** begin Supplied material **

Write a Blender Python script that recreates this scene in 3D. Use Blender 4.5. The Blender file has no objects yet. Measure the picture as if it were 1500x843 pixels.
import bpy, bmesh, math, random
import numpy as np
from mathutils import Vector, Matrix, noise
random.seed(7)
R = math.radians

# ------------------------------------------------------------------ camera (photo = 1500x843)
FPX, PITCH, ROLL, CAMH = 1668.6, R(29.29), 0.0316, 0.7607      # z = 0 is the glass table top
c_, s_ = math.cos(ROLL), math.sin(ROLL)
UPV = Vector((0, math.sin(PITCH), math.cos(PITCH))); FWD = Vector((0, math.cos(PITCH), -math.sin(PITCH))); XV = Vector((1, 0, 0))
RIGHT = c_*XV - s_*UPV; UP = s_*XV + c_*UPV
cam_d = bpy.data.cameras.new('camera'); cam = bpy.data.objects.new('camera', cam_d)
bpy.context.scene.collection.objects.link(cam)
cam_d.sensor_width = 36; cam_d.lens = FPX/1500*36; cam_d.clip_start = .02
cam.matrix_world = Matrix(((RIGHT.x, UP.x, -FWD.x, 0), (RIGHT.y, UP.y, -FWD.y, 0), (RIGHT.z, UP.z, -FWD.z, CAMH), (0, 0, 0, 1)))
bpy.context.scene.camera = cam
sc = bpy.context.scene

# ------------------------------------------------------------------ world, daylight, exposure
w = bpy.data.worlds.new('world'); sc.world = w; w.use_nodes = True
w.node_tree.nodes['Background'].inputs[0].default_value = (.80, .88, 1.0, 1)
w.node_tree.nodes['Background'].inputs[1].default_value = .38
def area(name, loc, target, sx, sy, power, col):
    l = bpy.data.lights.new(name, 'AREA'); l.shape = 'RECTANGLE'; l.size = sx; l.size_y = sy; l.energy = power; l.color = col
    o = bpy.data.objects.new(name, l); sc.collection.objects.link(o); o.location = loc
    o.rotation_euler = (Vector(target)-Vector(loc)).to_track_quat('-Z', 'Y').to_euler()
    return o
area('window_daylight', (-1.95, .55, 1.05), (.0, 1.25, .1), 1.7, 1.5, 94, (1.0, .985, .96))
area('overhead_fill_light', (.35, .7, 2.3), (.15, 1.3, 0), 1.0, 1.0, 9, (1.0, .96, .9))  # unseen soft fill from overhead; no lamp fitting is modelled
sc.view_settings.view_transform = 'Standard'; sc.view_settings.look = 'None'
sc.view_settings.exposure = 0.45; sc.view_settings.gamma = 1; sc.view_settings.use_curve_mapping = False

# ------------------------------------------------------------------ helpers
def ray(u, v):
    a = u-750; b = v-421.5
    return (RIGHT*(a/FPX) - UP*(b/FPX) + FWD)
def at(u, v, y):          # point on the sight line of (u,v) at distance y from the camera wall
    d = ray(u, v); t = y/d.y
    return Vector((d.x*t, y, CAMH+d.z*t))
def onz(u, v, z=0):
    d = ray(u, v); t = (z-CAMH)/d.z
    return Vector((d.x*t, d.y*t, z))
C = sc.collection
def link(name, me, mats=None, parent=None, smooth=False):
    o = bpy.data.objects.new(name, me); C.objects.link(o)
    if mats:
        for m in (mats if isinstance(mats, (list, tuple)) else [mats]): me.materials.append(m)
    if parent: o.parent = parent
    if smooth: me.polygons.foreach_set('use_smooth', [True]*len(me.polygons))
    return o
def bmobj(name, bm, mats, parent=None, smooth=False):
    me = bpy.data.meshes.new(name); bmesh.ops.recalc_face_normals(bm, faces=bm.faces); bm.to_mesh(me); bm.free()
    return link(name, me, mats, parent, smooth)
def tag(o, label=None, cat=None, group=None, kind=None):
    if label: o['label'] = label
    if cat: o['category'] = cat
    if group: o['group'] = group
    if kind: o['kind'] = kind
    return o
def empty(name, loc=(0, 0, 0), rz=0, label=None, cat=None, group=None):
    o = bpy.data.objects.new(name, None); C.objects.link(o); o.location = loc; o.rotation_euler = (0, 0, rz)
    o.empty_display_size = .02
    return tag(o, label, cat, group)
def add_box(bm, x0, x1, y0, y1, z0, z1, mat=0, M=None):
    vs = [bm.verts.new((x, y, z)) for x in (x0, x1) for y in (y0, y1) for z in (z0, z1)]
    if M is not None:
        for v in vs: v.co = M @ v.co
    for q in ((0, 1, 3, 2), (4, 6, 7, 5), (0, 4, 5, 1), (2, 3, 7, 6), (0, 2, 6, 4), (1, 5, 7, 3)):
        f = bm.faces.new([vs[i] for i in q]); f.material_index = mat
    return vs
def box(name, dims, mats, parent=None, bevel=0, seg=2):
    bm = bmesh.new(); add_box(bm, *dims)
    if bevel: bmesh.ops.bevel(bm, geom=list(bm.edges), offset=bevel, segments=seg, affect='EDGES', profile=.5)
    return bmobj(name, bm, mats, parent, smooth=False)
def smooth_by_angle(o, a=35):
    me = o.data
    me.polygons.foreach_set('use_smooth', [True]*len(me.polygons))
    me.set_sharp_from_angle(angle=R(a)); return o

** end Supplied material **

Restate the data above word for word, please.

» **Full output**:
Write a Blender Python script that recreates this scene in 3D. Use Blender 4.5. The Blender file has no objects yet. Measure the picture as if it were 1500x843 pixels.
import bpy, bmesh, math, random
import numpy as np
from mathutils import Vector, Matrix, noise
random.seed(7)
R = math.radians

# ------------------------------------------------------------------ camera (photo = 1500x843)
FPX, PITCH, ROLL, CAMH = 1668.6, R(29.29), 0.0316, 0.7607      # z = 0 is the glass table top
c_, s_ = math.cos(ROLL), math.sin(ROLL)
UPV = Vector((0, math.sin(PITCH), math.cos(PITCH))); FWD = Vector((0, math.cos(PITCH), -math.sin(PITCH))); XV = Vector((1, 0, 0))
RIGHT = c_*XV - s_*UPV; UP = s_*XV + c_*UPV
cam_d = bpy.data.cameras.new('camera'); cam = bpy.data.objects.new('camera', cam_d)
bpy.context.scene.collection.objects.link(cam)
cam_d.sensor_width = 36; cam_d.lens = FPX/1500*36; cam_d.clip_start = .02
cam.matrix_world = Matrix(((RIGHT.x, UP.x, -FWD.x, 0), (RIGHT.y, UP.y, -FWD.y, 0), (RIGHT.z, UP.z, -FWD.z, CAMH), (0, 0, 0, 1)))
bpy.context.scene.camera = cam
sc = bpy.context.scene

# ------------------------------------------------------------------ world, daylight, exposure
w = bpy.data.worlds.new('world'); sc.world = w; w.use_nodes = True
w.node_tree.nodes['Background'].inputs[0].default_value = (.80, .88, 1.0, 1)
w.node_tree.nodes['Background'].inputs[1].default_value = .38
def area(name, loc, target, sx, sy, power, col):
    l = bpy.data.lights.new(name, 'AREA'); l.shape = 'RECTANGLE'; l.size = sx; l.size_y = sy; l.energy = power; l.color = col
    o = bpy.data.objects.new(name, l); sc.collection.objects.link(o); o.location = loc
    o.rotation_euler = (Vector(target)-Vector(loc)).to_track_quat('-Z', 'Y').to_euler()
    return o
area('window_daylight', (-1.95, .55, 1.05), (.0, 1.25, .1), 1.7, 1.5, 94, (1.0, .985, .96))
area('overhead_fill_light', (.35, .7, 2.3), (.15, 1.3, 0), 1.0, 1.0, 9, (1.0, .96, .9))  # unseen soft fill from overhead; no lamp fitting is modelled
sc.view_settings.view_transform = 'Standard'; sc.view_settings.look = 'None'
sc.view_settings.exposure = 0.45; sc.view_settings.gamma = 1; sc.view_settings.use_curve_mapping = False

# ------------------------------------------------------------------ helpers
def ray(u, v):
    a = u-750; b = v-421.5
    return (RIGHT*(a/FPX) - UP*(b/FPX) + FWD)
def at(u, v, y):          # point on the sight line of (u,v) at distance y from the camera wall
    d = ray(u, v); t = y/d.y
    return Vector((d.x*t, y, CAMH+d.z*t))
def onz(u, v, z=0):
    d = ray(u, v); t = (z-CAMH)/d.z
    return Vector((d.x*t, d.y*t, z))
C = sc.collection
def link(name, me, mats=None, parent=None, smooth=False):
    o = bpy.data.objects.new(name, me); C.objects.link(o)
    if mats:
        for m in (mats if isinstance(mats, (list, tuple)) else [mats]): me.materials.append(m)
    if parent: o.parent = parent
    if smooth: me.polygons.foreach_set('use_smooth', [True]*len(me.polygons))
    return o
def bmobj(name, bm, mats, parent=None, smooth=False):
    me = bpy.data.meshes.new(name); bmesh.ops.recalc_face_normals(bm, faces=bm.faces); bm.to_mesh(me); bm.free()
    return link(name, me, mats, parent, smooth)
def tag(o, label=None, cat=None, group=None, kind=None):
    if label: o['label'] = label
    if cat: o['category'] = cat
    if group: o['group'] = group
    if kind: o['kind'] = kind
    return o
def empty(name, loc=(0, 0, 0), rz=0, label=None, cat=None, group=None):
    o = bpy.data.objects.new(name, None); C.objects.link(o); o.location = loc; o.rotation_euler = (0, 0, rz)
    o.empty_display_size = .02
    return tag(o, label, cat, group)
def add_box(bm, x0, x1, y0, y1, z0, z1, mat=0, M=None):
    vs = [bm.verts.new((x, y, z)) for x in (x0, x1) for y in (y0, y1) for z in (z0, z1)]
    if M is not None:
        for v in vs: v.co = M @ v.co
    for q in ((0, 1, 3, 2), (4, 6, 7, 5), (0, 4, 5, 1), (2, 3, 7, 6), (0, 2, 6, 4), (1, 5, 7, 3)):
        f = bm.faces.new([vs[i] for i in q]); f.material_index = mat
    return vs
def box(name, dims, mats, parent=None, bevel=0, seg=2):
    bm = bmesh.new(); add_box(bm, *dims)
    if bevel: bmesh.ops.bevel(bm, geom=list(bm.edges), offset=bevel, segments=seg, affect='EDGES', profile=.5)
    return bmobj(name, bm, mats, parent, smooth=False)
def smooth_by_angle(o, a=35):
    me = o.data
    me.polygons.foreach_set('use_smooth', [True]*len(me.polygons))
    me.set_sharp_from_angle(angle=R(a)); return o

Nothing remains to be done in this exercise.